#### Recorded data:

»»

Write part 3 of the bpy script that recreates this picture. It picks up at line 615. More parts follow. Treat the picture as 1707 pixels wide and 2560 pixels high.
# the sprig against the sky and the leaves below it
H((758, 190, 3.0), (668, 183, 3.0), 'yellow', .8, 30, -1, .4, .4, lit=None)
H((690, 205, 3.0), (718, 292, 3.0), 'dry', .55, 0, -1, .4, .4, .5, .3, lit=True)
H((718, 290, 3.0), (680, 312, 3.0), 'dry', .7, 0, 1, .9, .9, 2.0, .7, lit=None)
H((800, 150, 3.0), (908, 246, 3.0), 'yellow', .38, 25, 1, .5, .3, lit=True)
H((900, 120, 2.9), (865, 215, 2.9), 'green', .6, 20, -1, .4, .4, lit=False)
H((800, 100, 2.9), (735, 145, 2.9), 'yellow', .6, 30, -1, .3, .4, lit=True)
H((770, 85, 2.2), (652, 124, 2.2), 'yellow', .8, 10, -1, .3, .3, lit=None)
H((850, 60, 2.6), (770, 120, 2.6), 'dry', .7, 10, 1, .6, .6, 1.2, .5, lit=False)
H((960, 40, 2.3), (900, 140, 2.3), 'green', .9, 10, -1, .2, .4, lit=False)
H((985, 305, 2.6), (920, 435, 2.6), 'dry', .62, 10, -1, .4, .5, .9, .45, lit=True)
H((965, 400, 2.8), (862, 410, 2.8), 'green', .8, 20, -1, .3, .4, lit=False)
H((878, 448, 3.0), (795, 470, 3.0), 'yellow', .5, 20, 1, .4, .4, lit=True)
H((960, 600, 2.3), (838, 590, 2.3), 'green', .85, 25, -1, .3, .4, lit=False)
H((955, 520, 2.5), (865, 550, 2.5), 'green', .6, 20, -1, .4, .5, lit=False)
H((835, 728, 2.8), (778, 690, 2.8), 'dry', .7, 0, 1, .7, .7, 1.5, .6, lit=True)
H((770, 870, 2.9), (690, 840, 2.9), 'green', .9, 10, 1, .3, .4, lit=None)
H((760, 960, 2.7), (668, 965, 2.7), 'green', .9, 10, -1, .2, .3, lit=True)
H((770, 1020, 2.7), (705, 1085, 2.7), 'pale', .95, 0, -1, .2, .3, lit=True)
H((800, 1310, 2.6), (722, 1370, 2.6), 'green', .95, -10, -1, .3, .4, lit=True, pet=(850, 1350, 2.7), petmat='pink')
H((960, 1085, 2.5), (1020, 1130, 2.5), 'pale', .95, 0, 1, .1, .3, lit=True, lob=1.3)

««

Give again, word for word, the lines of the listing, starting at its first line and ending with the line containing "25, -1, .3, .4, lit=False)".

Write part 3 of the bpy script that recreates this picture. It picks up at line 615. More parts follow. Treat the picture as 1707 pixels wide and 2560 pixels high.
# the sprig against the sky and the leaves below it
H((758, 190, 3.0), (668, 183, 3.0), 'yellow', .8, 30, -1, .4, .4, lit=None)
H((690, 205, 3.0), (718, 292, 3.0), 'dry', .55, 0, -1, .4, .4, .5, .3, lit=True)
H((718, 290, 3.0), (680, 312, 3.0), 'dry', .7, 0, 1, .9, .9, 2.0, .7, lit=None)
H((800, 150, 3.0), (908, 246, 3.0), 'yellow', .38, 25, 1, .5, .3, lit=True)
H((900, 120, 2.9), (865, 215, 2.9), 'green', .6, 20, -1, .4, .4, lit=False)
H((800, 100, 2.9), (735, 145, 2.9), 'yellow', .6, 30, -1, .3, .4, lit=True)
H((770, 85, 2.2), (652, 124, 2.2), 'yellow', .8, 10, -1, .3, .3, lit=None)
H((850, 60, 2.6), (770, 120, 2.6), 'dry', .7, 10, 1, .6, .6, 1.2, .5, lit=False)
H((960, 40, 2.3), (900, 140, 2.3), 'green', .9, 10, -1, .2, .4, lit=False)
H((985, 305, 2.6), (920, 435, 2.6), 'dry', .62, 10, -1, .4, .5, .9, .45, lit=True)
H((965, 400, 2.8), (862, 410, 2.8), 'green', .8, 20, -1, .3, .4, lit=False)
H((878, 448, 3.0), (795, 470, 3.0), 'yellow', .5, 20, 1, .4, .4, lit=True)
H((960, 600, 2.3), (838, 590, 2.3), 'green', .85, 25, -1, .3, .4, lit=False)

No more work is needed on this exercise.